Un’altra caratteristica che rendeva i nastri di Millard formidabili era la sua capacità di ottenere informazioni da promoter e organizzatori di concerti. Questo gli permetteva di individuare il punto più favorevole del palazzetto da cui effettuare le registrazioni.

Per esempio, prima di quello dei Pink Floyd venne a sapere che la band avrebbe usato un sistema quadrifonico, con altoparlanti collocati in ciascun angolo dell’arena: per questo scelse di sedersi più indietro del solito, verso la sedicesima fila, in una posizione che gli permettesse di catturare meglio la distribuzione del suono intorno al pubblico. «Se non poteva avere il posto giusto, non registrava. Ecco perché le sue registrazioni sono sempre di un certo livello», ha aggiunto Reinstein.
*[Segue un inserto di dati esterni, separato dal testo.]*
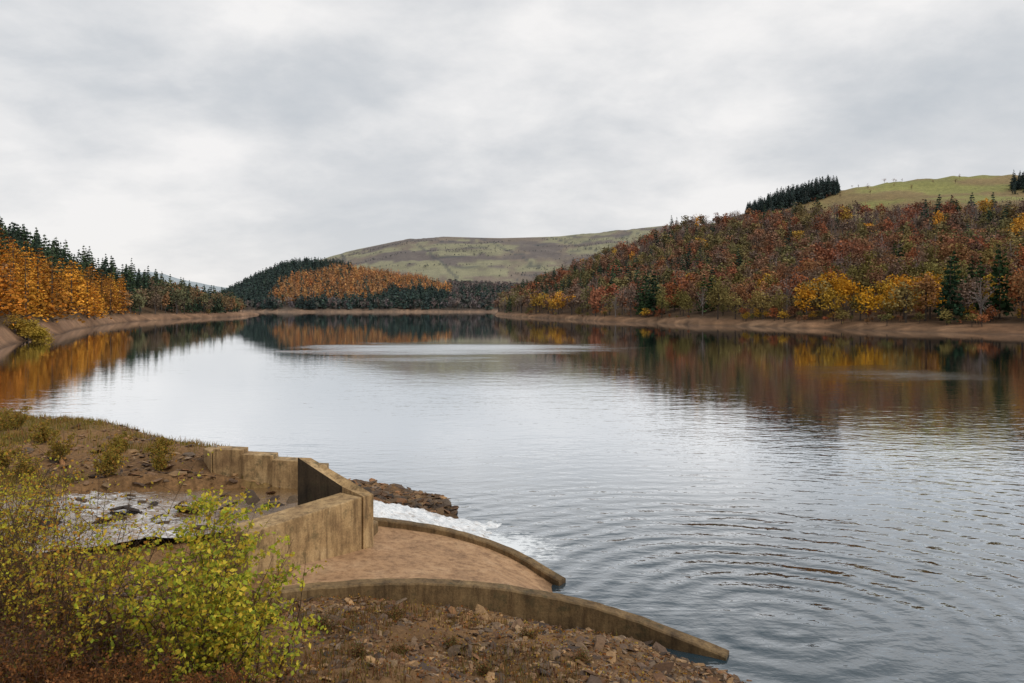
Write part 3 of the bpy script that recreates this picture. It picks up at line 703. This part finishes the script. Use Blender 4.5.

Sempre stando al racconto di Reinstein, Millard non registrava concerti per ottenere un tornaconto economico, anzi: era fermamente contrario alla vendita clandestina di bootleg, e distribuiva agli amici le copie dei nastri gratuitamente. Prima di farlo, però, inseriva un breve segnale audio in un punto preciso della registrazione: in questo modo, se una delle sue cassette fosse stata usata per realizzare un bootleg da mettere in vendita, avrebbe potuto accorgersene facilmente.

Millard registrò concerti fino agli inizi degli anni Novanta, ma la sua attività divenne meno continua già a partire dal 1983, quando lui e Reinstein furono scoperti dalla security. Anche se è famoso per i grandi concerti rock, secondo Reinstein la registrazione migliore che il suo amico abbia mai realizzato è quella di un intimo concerto di Chick Corea, un famoso pianista jazz americano. Millard morì nel 1994, dopo una lunga dipendenza dalla cocaina e un periodo di depressione, senza «vivere abbastanza per assistere alla sua ascesa a leggenda del Monte Rushmore nel mondo delle registrazioni di concerti», ha scritto Greene.